PCS Board of Education held a public hearing Tuesday where Superintendent Patrick Brady shared a presentation on the proposal to repurpose the 4,900 square foot building for St. Lawrence-Lewis County BOCES Applied Behavioral Analysis program, which serves autistic students.

Brady says there will be no local tax impact on the community. He said 83 percent of the cost of the project will be paid by state aid and the additional $59,500 or 17 percent will be paid for by the BOCES.

He said NYS Education Department P-12 Office of Special Education has also approved the plan, which includes establishing special educational classrooms, interior design, windows, office space and bathrooms.

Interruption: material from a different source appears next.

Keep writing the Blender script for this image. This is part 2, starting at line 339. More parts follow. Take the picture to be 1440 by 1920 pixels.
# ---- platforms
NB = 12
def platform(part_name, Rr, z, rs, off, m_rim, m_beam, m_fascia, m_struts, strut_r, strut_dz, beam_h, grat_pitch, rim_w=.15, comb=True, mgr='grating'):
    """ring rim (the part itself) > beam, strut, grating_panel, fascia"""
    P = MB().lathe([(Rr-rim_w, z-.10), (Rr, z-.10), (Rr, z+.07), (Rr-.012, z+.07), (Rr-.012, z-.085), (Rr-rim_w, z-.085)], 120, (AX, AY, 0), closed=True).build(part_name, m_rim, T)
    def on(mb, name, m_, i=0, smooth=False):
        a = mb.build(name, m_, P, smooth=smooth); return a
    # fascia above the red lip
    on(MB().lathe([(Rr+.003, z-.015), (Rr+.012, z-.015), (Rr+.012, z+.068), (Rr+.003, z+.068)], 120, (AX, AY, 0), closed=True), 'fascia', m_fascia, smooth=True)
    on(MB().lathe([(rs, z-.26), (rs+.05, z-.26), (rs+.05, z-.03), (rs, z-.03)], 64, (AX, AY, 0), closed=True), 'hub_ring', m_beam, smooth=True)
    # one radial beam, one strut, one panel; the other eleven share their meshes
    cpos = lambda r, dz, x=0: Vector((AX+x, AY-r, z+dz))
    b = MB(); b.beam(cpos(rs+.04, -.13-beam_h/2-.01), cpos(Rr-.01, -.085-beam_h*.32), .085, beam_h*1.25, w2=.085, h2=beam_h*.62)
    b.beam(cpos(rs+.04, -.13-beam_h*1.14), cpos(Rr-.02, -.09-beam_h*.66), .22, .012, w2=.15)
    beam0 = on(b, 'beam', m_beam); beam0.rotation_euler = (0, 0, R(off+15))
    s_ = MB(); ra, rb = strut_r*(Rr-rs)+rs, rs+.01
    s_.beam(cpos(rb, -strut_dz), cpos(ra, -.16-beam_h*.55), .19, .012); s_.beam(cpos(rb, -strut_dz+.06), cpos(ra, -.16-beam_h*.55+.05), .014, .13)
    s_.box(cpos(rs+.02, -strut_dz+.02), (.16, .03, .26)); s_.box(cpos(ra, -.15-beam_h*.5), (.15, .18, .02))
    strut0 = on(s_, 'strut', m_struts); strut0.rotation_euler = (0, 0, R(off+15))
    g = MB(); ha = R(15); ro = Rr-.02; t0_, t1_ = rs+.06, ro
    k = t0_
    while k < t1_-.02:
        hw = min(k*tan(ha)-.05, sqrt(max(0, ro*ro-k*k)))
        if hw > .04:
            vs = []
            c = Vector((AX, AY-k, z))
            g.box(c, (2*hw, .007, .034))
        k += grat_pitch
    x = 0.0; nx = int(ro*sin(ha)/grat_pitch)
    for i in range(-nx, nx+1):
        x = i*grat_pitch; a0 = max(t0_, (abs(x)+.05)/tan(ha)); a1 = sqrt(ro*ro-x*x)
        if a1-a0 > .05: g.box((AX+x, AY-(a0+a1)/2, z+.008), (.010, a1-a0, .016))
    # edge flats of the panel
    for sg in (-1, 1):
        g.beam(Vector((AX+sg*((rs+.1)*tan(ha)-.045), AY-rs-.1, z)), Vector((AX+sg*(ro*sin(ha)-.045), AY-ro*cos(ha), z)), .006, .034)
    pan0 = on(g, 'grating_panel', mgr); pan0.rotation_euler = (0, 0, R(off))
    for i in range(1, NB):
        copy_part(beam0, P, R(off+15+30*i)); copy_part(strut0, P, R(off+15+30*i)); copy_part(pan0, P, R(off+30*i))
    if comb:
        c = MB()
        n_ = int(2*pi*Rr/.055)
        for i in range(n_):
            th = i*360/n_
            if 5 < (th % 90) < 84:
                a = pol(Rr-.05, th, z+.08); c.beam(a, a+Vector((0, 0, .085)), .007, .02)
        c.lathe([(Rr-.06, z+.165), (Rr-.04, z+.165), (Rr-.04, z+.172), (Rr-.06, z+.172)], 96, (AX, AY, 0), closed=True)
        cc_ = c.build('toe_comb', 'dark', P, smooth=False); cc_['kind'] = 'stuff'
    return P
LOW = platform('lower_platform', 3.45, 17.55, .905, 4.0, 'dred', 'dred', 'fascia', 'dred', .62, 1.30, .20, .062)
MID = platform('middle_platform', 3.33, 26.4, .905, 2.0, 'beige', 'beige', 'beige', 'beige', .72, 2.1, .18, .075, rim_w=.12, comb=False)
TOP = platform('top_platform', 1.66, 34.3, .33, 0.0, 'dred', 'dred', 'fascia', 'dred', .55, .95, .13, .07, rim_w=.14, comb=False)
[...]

Brady said the project includes roof and siding replacement as well as energy efficiency upgrades to include window repairs, and improvements to heating, air conditioning and lighting.

Brady said the district has a long history of leasing facility space to the St. Lawrence-Lewis BOCES for their special education programs. He said that in the spring of 2013 the District and the St. Lawrence-Lewis BOCES began communications to use the building to serve students with autism.

In 1993 the Potsdam Central School District entered into a ten-year lease with the Potsdam Daycare Center to provide one acre of land to build a daycare facility. The agreement included a provision for the building to be transferred to district ownership upon completion of the lease and a renewable clause to allow for a second ten-year lease in the future. In 2004 the district agreed to a new and final ten-year lease agreement with the successor Building Blocks Daycare Center.

In 2013 the second ten-year lease between the District and the Building Blocks Daycare Center expired and the building became property of the district.

If approved by referendum, the project design phase would begin immediately following the vote. In October, the project would be reviewed by the New York State Education Department.

Construction would begin in May of 2015 with completion expected by October.